When I was about eight years old, or nine at the most, they built (O joy of joys!) a library at the end of my street. It was less than half a mile away, so I could walk there whenever I liked. Since it was a small library with a limited number of books, we were only allowed to check out four books at a time, so I made the trip frequently. Being the kind of child who preferred curling up with a book to playing outside, reading four books didn't take me long at all. 

Neither did it take me long to get to know the children's department very well indeed. In fact, I can still remember exactly where to find the Andrew Lang Fairy Books, and the All of Kind Family series, and the Edward Eager books about four children having magical adventures. I pretty much read my way through the children's department and almost surely there was a time when my very favorite series was the one about P. L. Travers's Mary Poppins. 

I really need a new camera, but I can't get one because I have new dishes and a new Kindle.
I loved Mary Poppins and the books were great fun to read, so when I heard there was going to be a movie about Mary, even though I was 13 and thought I'd outgrown the books by that time, I looked forward to seeing it. This was because I was young and had not yet learned what usually happens to your favorite books when then make movies out of them. When I saw the movie, I was very disappointed because that, my friends, was definitely not Mary Poppins.

Mary Poppins comes when she is needed and she does what needs to be done. She can be counted on to take you to strange and fascinating destinations and get you involved in endless adventures, and give you lovely things to eat, but she doesn't, dance or sing or even smile at you. She's not nice to you. You might even think much of the time that she actively dislikes you, but she never bores you. When she corrects you, she doesn't have a nice little twinkle in her eye that lets you know everything is really all right, in fact, she has small, rather peering eyes.

So, when I heard an interview on NPR with someone involved in the making of Savings Mr. Banks, the new Disney movie about P. L. Travers and the making of Mary Poppins, and when I heard that Mrs. Travers hated the movie and about the conflict between her and Walt Disney and the movie's writers, I was interested. I knew that there was going to be a definite slant in favor of Disney, of course, and I knew that they would make things turn out nicely, but I thought there might be some truth in the movie, so we went.

I found the movie to be entertaining, although pretty sappy in parts. Emma Thompson was very good as P. L. Travers, and I could occasionally catch glimpses of the Walt Disney that I grew up with in his portrayal by Tom Hanks, although I also caught that Tom Hanks Nora Ephron movie character peeking through. From what I've read, the background material on Mrs. Travers was fairly accurate, and the relationship with the writers and Disney has some basis in fact.

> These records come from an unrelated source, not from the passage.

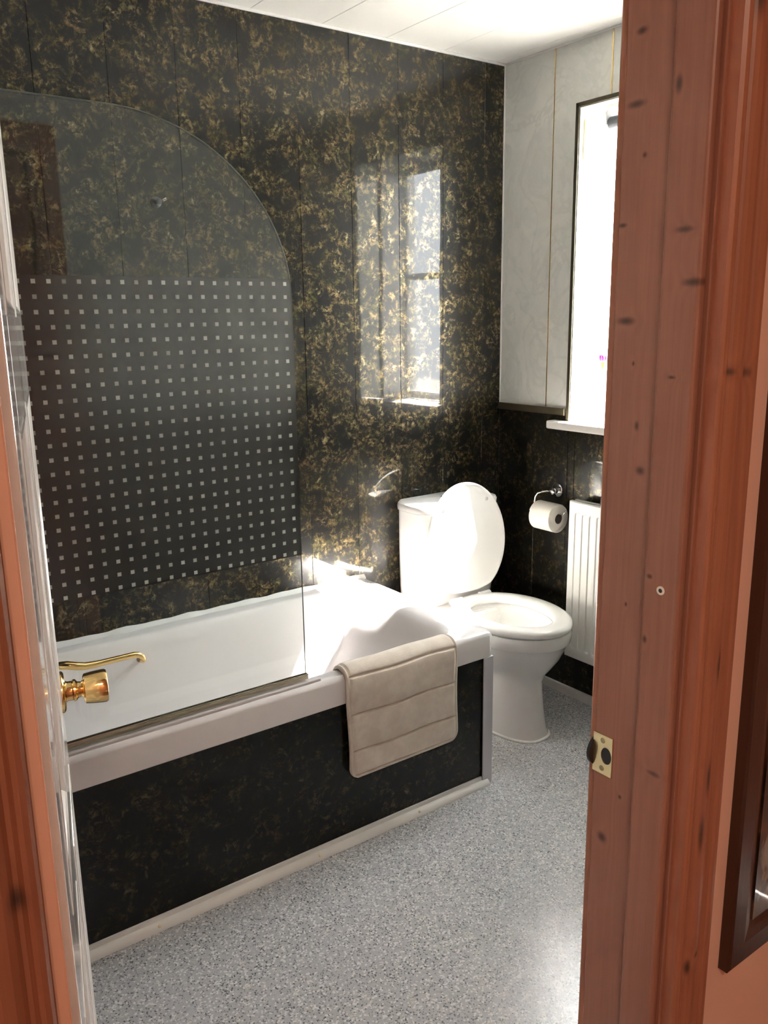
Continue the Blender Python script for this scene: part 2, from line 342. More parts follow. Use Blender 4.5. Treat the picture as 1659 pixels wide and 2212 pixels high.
# trims
def trim(name, m, *boxes, bevel=.0015):
    b = MB()
    for q in boxes: b.box(*q)
    return tag(b.build(name, m, None, bevel=bevel), kind='structure')
trim('trim_1', caulk, (XL, 0, -.009, 0, H - .008, H)); trim('trim_2', caulk, (-.005, 0, -.005, 0, PZ, H))
trim('trim_3', upvc, (-.005, 0, YF, -.009, H - .006, H))
trim('trim_4', bronze, (-.010, 0, 0, WY0 + .016, PZ - .022, PZ + .004))          # dado strip
trim('trim_5', bronze, (-.010, 0, SY1 - .012, YF, PZ - .022, PZ + .004)); trim('trim_6', bronze, (JX + .075, 0, YF, YF + .010, PZ - .022, PZ + .004))
# bead round the window opening
trim('trim_7', bronze, (-.006, .012, WY0 + .011, WY0 - .003, WZ0, WZ1 + .011), (-.006, .012, WY0 + .011, SY1 - .011, WZ1 - .003, WZ1 + .011), (-.006, .012, SY1 + .003, SY1 - .011, WZ0, WZ1), (-.006, .012, WY1 + .003, SY0 - .003, WZ0, WZ1), bevel=.001)
trim('baseboard_right', upvc, (-.012, 0, YF, 0, 0, .036)); trim('baseboard_back', upvc, (-.66, -.012, -.012, 0, 0, .036)); trim('baseboard_front', upvc, (JX + .075, 0, YF, YF + .012, 0, .036))
# window
w1 = setting('window_1'); fx0, fx1 = .128, .155
b = MB(); b.box(fx0, fx1, WY0, WY0 - .016, WZ0, WZ1); b.box(fx0, fx1, WY1, WY1 + .03, WZ0, WZ1); b.box(fx0, fx1, WY0 - .016, WY1 + .03, WZ0, WZ0 + .032); b.box(fx0, fx1, WY0 - .016, WY1 + .03, WZ1 - .05, WZ1)
b.box(fx0, fx1, WY0 - .016, WY1 + .03, 1.618, 1.648); b.build('window_frame', upvc, w1, bevel=.004)
MB().box(.138, .142, WY0 - .016, WY1 + .03, 1.648, WZ1 - .05).build('pane', clearg, w1); MB().box(.138, .142, WY0 - .016, WY1 + .03, WZ0 + .032, 1.618).build('pane', clearg, w1)
b = MB(); b.box(0.0, fx0, WY0, WY0 - .006, WZ0, WZ1); b.box(0.0, fx0, WY1, WY1 + .006, WZ0, WZ1); b.box(0.0, fx0, WY0, WY1, WZ1 - .006, WZ1); b.build('reveal_lining', upvc, w1)
w2 = setting('window_2'); MB().box(.006, .010, SY0, SY1, WZ0, WZ1).build('pane', mat_obscure(), w2)
sill = setting('window_3'); sill.name = 'trim_8'
MB().box(-.042, fx0, WY0 + .075, SY1 - .075, WZ0 - .034, WZ0 - .004).build('sill_board', M('white_sill_board', (.80, .77, .74), .3), sill, bevel=.006, seg=3)
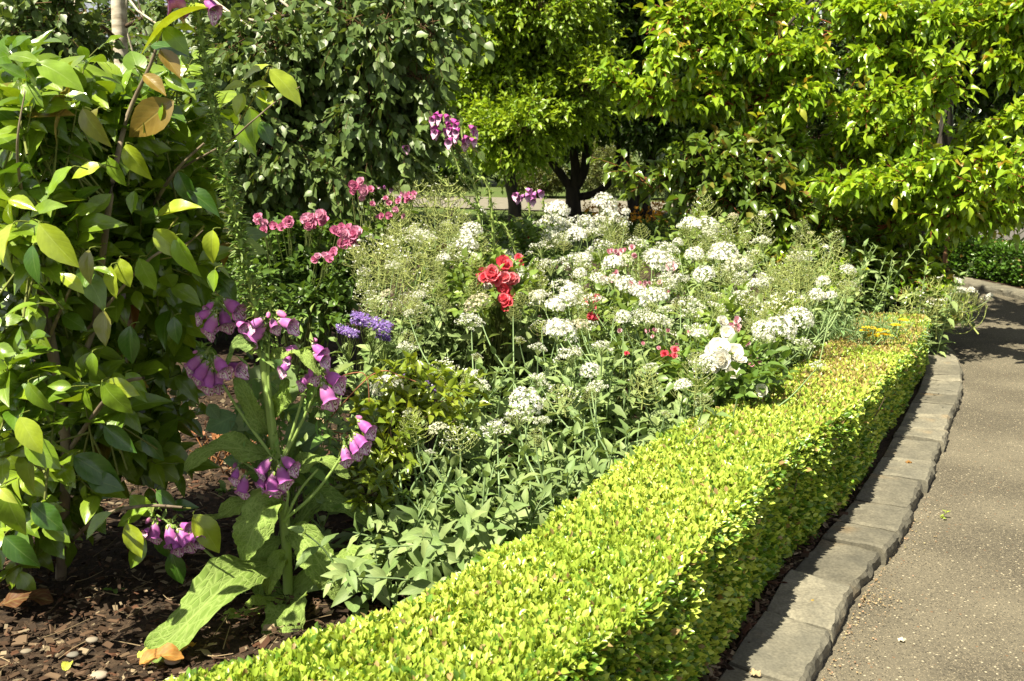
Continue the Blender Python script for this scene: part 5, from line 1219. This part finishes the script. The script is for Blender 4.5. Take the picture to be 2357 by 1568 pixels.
# ---------------------------------------------------------------- roses
def bloom_mesh(seed, col, inner=None, petals=(5, 6, 6), yellow=False, open_=1.0):
    rg = np.random.default_rng(seed); mb = MB(); inner = inner or col
    T = leaf_tpl(5, 4, 1.05, 0.68, 0.12, -0.3, wav=.06, sharp=.5)
    for r, n in enumerate(petals):
        el = [0.25, 0.75, 1.15][r] / open_; sz = [1.0, .8, .55][r]
        a = np.arange(n) * 6.283 / n + r * .5 + rg.normal(0, .12, n); e = el + rg.normal(0, .12, n)
        d = np.stack([np.cos(a) * np.cos(e), np.sin(a) * np.cos(e), np.sin(e)], 1); up = np.stack([-np.cos(a) * np.sin(e), -np.sin(a) * np.sin(e), np.cos(e)], 1)
        scatter(mb, T, np.tile([0, 0, .05 * r], (n, 1)), frames(d, up + rg.normal(0, .12, (n, 3))), sz * (.9 + .2 * rg.random(n)), mixc(col, inner, np.full(n, r / 2.)) * (.85 + .3 * rg.random((n, 1))).astype(np.float32))
    if yellow:
        d = nrm(rg.normal(0, 1, (40, 3))); d[:, 2] = np.abs(d[:, 2]) + .3; scatter(mb, STAR, d * .16 + [0, 0, .05], frames(nrm(np.cross(d, [1, .2, 0])), d), .05, jit((.6, .38, .05), 40, rng=rg))
    return mb.mesh('bloom', M_petal)
PINK = [bloom_mesh(1, (.66, .25, .42), (.68, .22, .4)), bloom_mesh(2, (.7, .34, .5), (.72, .42, .55), (5, 6, 5)), bloom_mesh(17, (.6, .16, .33), (.66, .3, .45), (4, 4, 3))]
RED = [bloom_mesh(3, (.74, .1, .15), (.66, .05, .1)), bloom_mesh(4, (.78, .2, .26), (.74, .1, .17), (6, 6, 5))]
CORAL = [bloom_mesh(5, (.82, .2, .25), (.78, .1, .16), (6, 6, 6)), bloom_mesh(6, (.8, .35, .4), (.8, .16, .2)), bloom_mesh(16, (.75, .08, .12), (.8, .2, .25))]
DKRED = [bloom_mesh(7, (.36, .008, .03), (.3, .006, .02)), bloom_mesh(8, (.42, .01, .05))]
PALE = [bloom_mesh(9, (.78, .52, .58), (.75, .35, .45)), bloom_mesh(10, (.7, .33, .42), (.72, .4, .5), (5, 4, 2))]
WHITE = [bloom_mesh(11, (.84, .83, .78), (.84, .8, .68), (7, 7, 6)), bloom_mesh(12, (.83, .82, .76), (.8, .75, .6), (6, 5, 0), True, 1.4)]
T_rl = leaf_tpl(4, 2, 0.62, 0.42, 0.2, 0.2, serr=.05)
def rose(label, x, d, blooms, meshes, blobs, seed, leafcol=((0.13, 0.22, 0.03), (0.06, 0.12, 0.02)), ntw=120, face=None):
    b = XD(x, d, .04); rg = np.random.default_rng(seed); root = thing('rose_bush', label, 'rose bush', tuple(b))
    mb = MB(); PS, DS = [], []
    for (c, r, w) in blobs:
        p, dd = in_blob(rg, int(ntw * w), c, r, 2.5); PS.append(p); DS.append(nrm(dd + [0, 0, .5]))
        for q in p[:8]: s0 = b + np.append(rg.normal(0, .05, 2), 0); tube(mb, smooth_line([s0, (s0 + q) / 2 + [0, 0, .08], q], 8), .006, .003, 5, (.12, .16, .05))
    for (bx, by, s, bd_) in blooms:
        q = P(bx, by, bd_); s0 = b + np.append(rg.normal(0, .05, 2), 0); tube(mb, smooth_line([s0, (s0 + q) / 2 + [0, 0, .08], q], 8), .004, .002, 5, (.16, .2, .06))
    part(mb, 'cane', M_stem, root)
    if blobs:
        p = np.concatenate(PS); dd = np.concatenate(DS); pos, fr, ti, tt = twigs_to_leaves(rg, p, dd, np.full(len(p), .12), 7, .2)
        k = pos[:, 2] > .05; n = len(pos); mb = MB(); scatter(mb, T_rl, pos[k], fr[k], (.048 * (.7 + .6 * rg.random(n)))[k], (mixc(leafcol[0], leafcol[1], rg.random(n)) * (.8 + .4 * rg.random((n, 1))))[k].astype(np.float32)); part(mb, 'foliage', M_rose_l, root)
    for (bx, by, s, bd_) in blooms:
        o = link('bloom', meshes[int(rg.integers(len(meshes)))], root); r = s * bd_ / F * (.5 if meshes is WHITE else .62)
        o.location = Vector(P(bx, by, bd_ - .03) - b); o.scale = (r, r, r); f_ = face or (rg.normal(0, .35), rg.normal(0, .35), 0)
        dirv = Vector((-.15 + rg.normal(0, .4), -.9 + rg.normal(0, .2), .6 + rg.normal(0, .35))); o.rotation_euler = dirv.to_track_quat('Z', 'Y').to_euler()
    return root
def spray(cx, cy, n, w, h, s, d, rg): return [(cx + rg.uniform(-w, w), cy + rg.uniform(-h, h), s * rg.uniform(.8, 1.2), d + rg.uniform(-.08, .08)) for _ in range(n)]
rr = np.random.default_rng(77)
rose('pink rose bush in the shade behind the tall foxglove stalk', 690, 5.5, spray(728, 510, 13, 28, 20, 22, 5.2, rr) + spray(650, 515, 7, 22, 10, 18, 5.2, rr) + spray(600, 515, 8, 14, 16, 18, 5.1, rr) + spray(792, 550, 11, 26, 20, 24, 5.1, rr) + spray(745, 590, 9, 26, 12, 16, 5.0, rr) + spray(796, 525, 4, 14, 6, 20, 5.2, rr),
     PINK, [px(700, 590, 5.5, 120, 60, .3, 2.4), px(640, 650, 5.4, 100, 60, .3, 1.4), px(780, 630, 5.4, 80, 50, .25, 1.2), px(740, 700, 5.2, 90, 40, .3, .8)], 201, ((0.11, 0.2, 0.03), (0.05, 0.1, 0.02)), 110)
rose('tall pink rose spray held above the bed under the birch branch tip', 850, 5.4, [(815, 425, 22, 5.2), (832, 420, 20, 5.2), (822, 436, 20, 5.2), (840, 440, 26, 5.2), (852, 438, 18, 5.2), (830, 455, 16, 5.2), (810, 442, 16, 5.2)] + spray(905, 480, 10, 50, 22, 13, 5.2, rr) + spray(940, 455, 5, 20, 10, 14, 5.2, rr), PINK,
     [px(880, 540, 5.5, 60, 40, .3, .5)], 202)
rose('coral red rose bush in the middle of the bed', 1150, 5.0, spray(1138, 630, 11, 30, 20, 32, 4.7, rr) + spray(1160, 650, 8, 24, 16, 28, 4.7, rr) + spray(1172, 684, 8, 14, 24, 26, 4.6, rr) + spray(1185, 600, 4, 12, 10, 18, 5.1, rr) + spray(1080, 640, 6, 22, 14, 16, 5.0, rr),
     CORAL, [px(1130, 680, 4.8, 80, 50, .25, 1.0)], 203, ((.2, .28, .05), (.1, .18, .03)))
rose('bright red rose with a few blooms right of the bed middle', 1380, 4.6, spray(1363, 700, 5, 10, 16, 20, 4.6, rr) + spray(1372, 728, 5, 16, 8, 18, 4.5, rr) + spray(1545, 815, 4, 20, 10, 16, 3.9, rr) + spray(1440, 820, 1, 20, 10, 12, 3.9, rr), RED, [px(1400, 760, 4.6, 110, 40, .2, .5)], 204, ((.2, .28, .05), (.1, .18, .03)))
rose('dark crimson rose bush at the back of the bed', 1080, 5.9, spray(1040, 582, 9, 26, 14, 20, 5.8, rr) + spray(1110, 575, 4, 14, 8, 15, 5.8, rr) + spray(1195, 553, 9, 32, 8, 14, 6.2, rr) + spray(1080, 545, 4, 30, 8, 12, 6, rr), DKRED, [px(1100, 610, 5.9, 130, 40, .3, 1.2), px(1210, 580, 6.1, 60, 40, .3, .6)], 205)
rose('pale pink rose bush among the white sprays at the back right', 1450, 5.7, spray(1430, 580, 9, 40, 10, 13, 5.6, rr) + spray(1400, 640, 6, 30, 14, 14, 5.3, rr) + spray(1370, 690, 4, 16, 8, 14, 4.9, rr) + [(1543, 617, 26, 5.2)] + spray(1480, 660, 8, 60, 20, 12, 5, rr), PALE, [px(1480, 640, 5.8, 150, 40, .3, .8), px(1640, 580, 6.4, 120, 40, .3, .8)], 206, ((.22, .3, .06), (.12, .2, .04)))
rose('low rose bush with small pink blooms around the white rose', 1700, 4.2, spray(1690, 755, 6, 12, 20, 15, 4.1, rr) + spray(1710, 800, 4, 30, 12, 12, 4.0, rr) + spray(1730, 830, 5, 16, 10, 14, 3.9, rr) + spray(1560, 790, 8, 80, 30, 10, 4.1, rr) + spray(1480, 770, 5, 60, 20, 12, 4.3, rr), PALE, [px(1640, 860, 4.1, 110, 40, .2, .7), px(1720, 760, 4.6, 80, 50, .25, .6)], 207, ((.22, .3, .05), (.12, .2, .03)))
rose('white rose with a cluster of large full blooms right of the bed middle', 1660, 3.75, [(1655, 805, 56, 3.7), (1690, 815, 50, 3.68), (1668, 828, 58, 3.62), (1700, 832, 40, 3.65), (1684, 860, 44, 3.6), (1660, 745, 38, 3.85), (1672, 768, 38, 3.8), (1650, 848, 30, 3.65), (1625, 852, 26, 3.6), (1755, 898, 34, 3.55), (1640, 810, 40, 3.72)], WHITE,
     [px(1680, 900, 3.7, 90, 50, .15, .8)], 208, ((.16, .26, .05), (.09, .17, .03)))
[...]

A couple of days later, though I started thinking more about the movie, about how Disney changed the character of Mary Poppins. In fact, it was more like they created the character they wanted, and dressed her up as Mary Poppins. They had no respect for the character herself. And then it occurred to me that not only had Disney done this with Mrs. Travers's character, they had done the same with Travers. They created the character they wanted, and dressed her up as P. L. Travers. Game, point, and match for Disney Studios.